Kenmore

Creating Homelessness

 The housing displacement of elderly & low-income households in Kenmore Washington

Small homes or Tiny homes are the rage across the country, offering home ownership at an affordable price.  Ironically, we developed this concept years ago – calling them manufactured homes or trailer homes.  Manufactured home communities (MHCs) are sprinkled throughout our state and are usually inhabited by retirees or low-income families. Manufactured homes are HOMES, not apartments.  Residents purchase their homes from $15-$150,000 because it is affordable home ownership. They also pay a monthly fee to the park owner.  Most residents have used all their ‘nest egg’ to purchase these homes; they have made many repairs and upgrades to the home and expect to live there for many years. 

There are six MHC communities in Kenmore Washington with 257 households.  Some residents have lived in their community for over 30 years.  Recently, residents of all six parks were surprised to receive a letter informing them that there was a Planning Commission that was making recommendations to the City Council regarding MHCs and housing density in Kenmore.  Residents were invited to a meeting to learn about the future plans of their communities.  The commission was exploring options to allow development (code word for tearing down your home with no compensation) of the parks but requiring that a % of future apartments being built be ‘affordable.’  In return for losing their homes and a place to live, the residents would receive ‘first right’ of renting an apartment that would be built in the future.  This option satisfies both Kenmore’s’ density problem as well as their responsibility to provide low income housing.
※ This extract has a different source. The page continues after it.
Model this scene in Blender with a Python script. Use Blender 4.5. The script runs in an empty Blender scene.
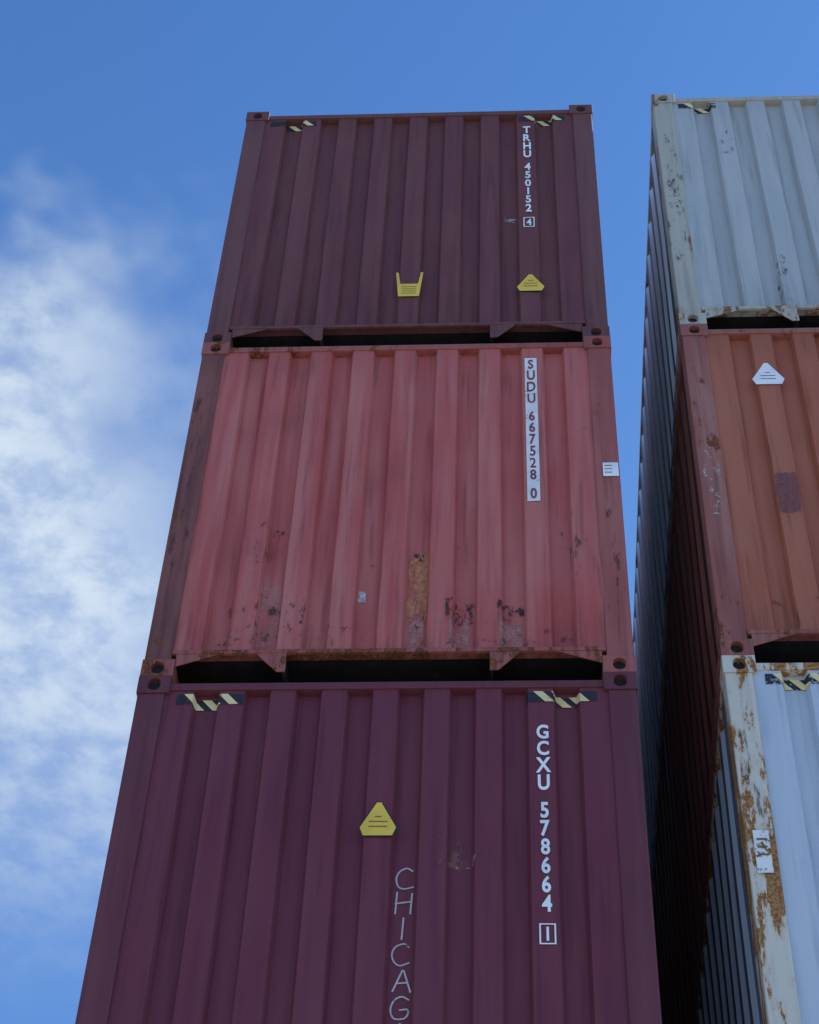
import bpy, bmesh, math, random
from mathutils import Vector
random.seed(7)
S=bpy.context.scene
col=S.collection
W,L,H=2.438,12.192,2.896
S.view_settings.view_transform='Standard'
S.view_settings.look='None'
S.view_settings.exposure=0

# ---------------------------------------------------------------- node help
class NT:
    def __init__(s,tree): s.t=tree; s.n=tree.nodes; s.l=tree.links
    def new(s,t,**k):
        n=s.n.new(t)
        for a,b in k.items(): setattr(n,a,b)
        return n
    def put(s,inp,v):
        if isinstance(v,bpy.types.NodeSocket): s.l.new(v,inp)
        elif v is not None:
            if isinstance(v,(tuple,list)) and len(v)==3 and inp.type=='RGBA': v=(*v,1)
            inp.default_value=v
    def math(s,op,a,b=None,c=None,clamp=False):
        n=s.new('ShaderNodeMath',operation=op,use_clamp=clamp)
        s.put(n.inputs[0],a); s.put(n.inputs[1],b)
        if c is not None: s.put(n.inputs[2],c)
        return n.outputs[0]
    def mix(s,f,a,b,mode='MIX'):
        n=s.new('ShaderNodeMix',data_type='RGBA',blend_type=mode)
        s.put(n.inputs[0],f); s.put(n.inputs[6],a); s.put(n.inputs[7],b)
        return n.outputs[2]
    def rng(s,v,a,b,c=0.,d=1.,smooth=True):
        n=s.new('ShaderNodeMapRange',interpolation_type='SMOOTHSTEP' if smooth else 'LINEAR')
        s.put(n.inputs[0],v)
        for i,x in enumerate((a,b,c,d)): s.put(n.inputs[i+1],x)
        return n.outputs[0]
    def noise(s,vec,scale,detail=6,rough=.55,dist=0.,mscale=None,off=(0,0,0)):
        if mscale or off!=(0,0,0):
            m=s.new('ShaderNodeMapping'); s.put(m.inputs[0],vec)
            m.inputs['Location'].default_value=off
            m.inputs['Scale'].default_value=mscale or (1,1,1); vec=m.outputs[0]
        n=s.new('ShaderNodeTexNoise'); s.put(n.inputs['Vector'],vec)
        n.inputs['Scale'].default_value=scale; n.inputs['Detail'].default_value=detail
        n.inputs['Roughness'].default_value=rough; n.inputs['Distortion'].default_value=dist
        return n.outputs[0]

def newmat(name):
    m=bpy.data.materials.new(name); m.use_nodes=True
    t=NT(m.node_tree); b=m.node_tree.nodes['Principled BSDF']
    return m,t,b

def paint(name,base,seed,rust=.3,fade=.4,fadecol=None,rustcol=(.11,.035,.016),dirt=.5,zr=True,rough=.55,rustcol2=None,stretch=1.):
    m,t,b=newmat(name)
    tc=t.new('ShaderNodeTexCoord'); P=tc.outputs['Object']
    o=(seed*3.71,seed*1.93,seed*5.17)
    n1=t.noise(P,.9,2,.6,off=o)
    n2=t.noise(P,1,2,.6,mscale=(11,11,.55),off=o)
    n3=t.noise(P,7,5,.74,mscale=(1,1,stretch),off=(o[1],o[0],o[2]))
    n4=t.noise(P,1,2,.6,mscale=(26,26,1.1),off=o)
    n5=t.noise(P,70,1,.6,off=o)
    sep=t.new('ShaderNodeSeparateXYZ'); t.put(sep.inputs[0],P); z=sep.outputs[2]
    fadecol=fadecol or tuple(min(1,c*1.25+.05) for c in base)
    c=t.mix(t.math('MULTIPLY',t.rng(n2,.35,.7),fade),base,fadecol)
    c=t.mix(t.math('MULTIPLY',t.rng(n1,.4,.7),fade*.6),c,fadecol)
    dk=tuple(x*.45 for x in base)
    c=t.mix(t.math('MULTIPLY',t.rng(n4,.52,.75),dirt*.7),c,dk)
    c=t.mix(t.math('MULTIPLY',t.rng(t.math('ADD',n1,t.math('MULTIPLY',n5,.15)),.5,.35),dirt*.35),c,dk)
    low=t.rng(z,.75,.12); hi=t.rng(z,H-.5,H-.1)
    c=t.mix(t.math('MULTIPLY',t.math('MULTIPLY',low,t.rng(n4,.35,.65)),dirt*.55),c,dk)
    c=t.mix(t.math('MULTIPLY',t.math('MULTIPLY',hi,t.rng(n2,.4,.65)),dirt*.4),c,dk)
    # rust
    v=t.math('ADD',n3,t.math('MULTIPLY',t.math('SUBTRACT',n1,.5),.35))
    v=t.math('ADD',v,t.math('MULTIPLY',t.math('SUBTRACT',n4,.5),.22))
    if zr: v=t.math('ADD',v,t.math('MULTIPLY',low,.07))
    T=.80-.30*rust
    mk=t.rng(v,T,T+.035)
    halo=t.rng(v,T-.07,T+.02)
    rc2=rustcol2 or tuple(x*1.9 for x in rustcol)
    c=t.mix(t.math('MULTIPLY',halo,.45),c,t.mix(.5,rc2,base))
    rc=t.mix(t.rng(n5,.35,.65),rustcol,rc2)
    c=t.mix(mk,c,rc)
    t.put(b.inputs['Base Color'],c)
    t.put(b.inputs['Roughness'],t.math('ADD',t.math('MULTIPLY',mk,.3),t.rng(n2,.3,.7,rough-.06,rough+.12)))
    b.inputs['Specular IOR Level'].default_value=.27
    bp=t.new('ShaderNodeBump'); bp.inputs['Strength'].default_value=.3; bp.inputs['Distance'].default_value=.004
    t.put(bp.inputs['Height'],t.noise(P,9,2,.65))
    t.put(b.inputs['Normal'],bp.outputs[0])
    return m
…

WOW! (this is my commentary), WOW, so the solution to Kenmore’s density problem is to take the fixed income/low income population, the population with the lowest income, the lowest resources and the least ability to obtain legal counsel, and basically steal their homes (as home owner you have to remove your home, but there is nowhere to move it to so you have to demolish it to give back the land to the park owner ‘as it was prior to putting the home on it,’), again, steal their homes and forcing them out on the streets.   MANY residents are seniors over 80 years old and being forced out of their homes will have adverse HEALTH implications. (They will die.)  Many residents have children whose education will be disrupted, and mental health affected by becoming homeless.  MARK MY WORDS, there are few people, if any, in this community who have the financial resources to move to another home. They have put all their savings and resources into the homes that they purchased.  There is no PLAN B.

To be fair, there was another scenario that would trade development rights that the park owners had not heard of and did not think would work.  There was also an option to have the residents buy the park.  Again, the park owners pointed out that there was no way the residents could compete with the offers that they were receiving AND that the time for residents to go through the process of raising capital and financing could take years, and if the park owner wanted to sell, they would not want to wait years to do it.  So those plans were pretty much dead in the water.  They also asked the home owners what ideas they had to make ‘relocation acceptable', and if they had any good ideas that the council had not explored to solve this problem.

In short, it looks like the only option appealing to both the park owners and the city (the home owners don’t count) is to develop manufactured home parks that will provide housing for NEW people moving to Kenmore while forcing 257 long term Kenmore households into homelessness.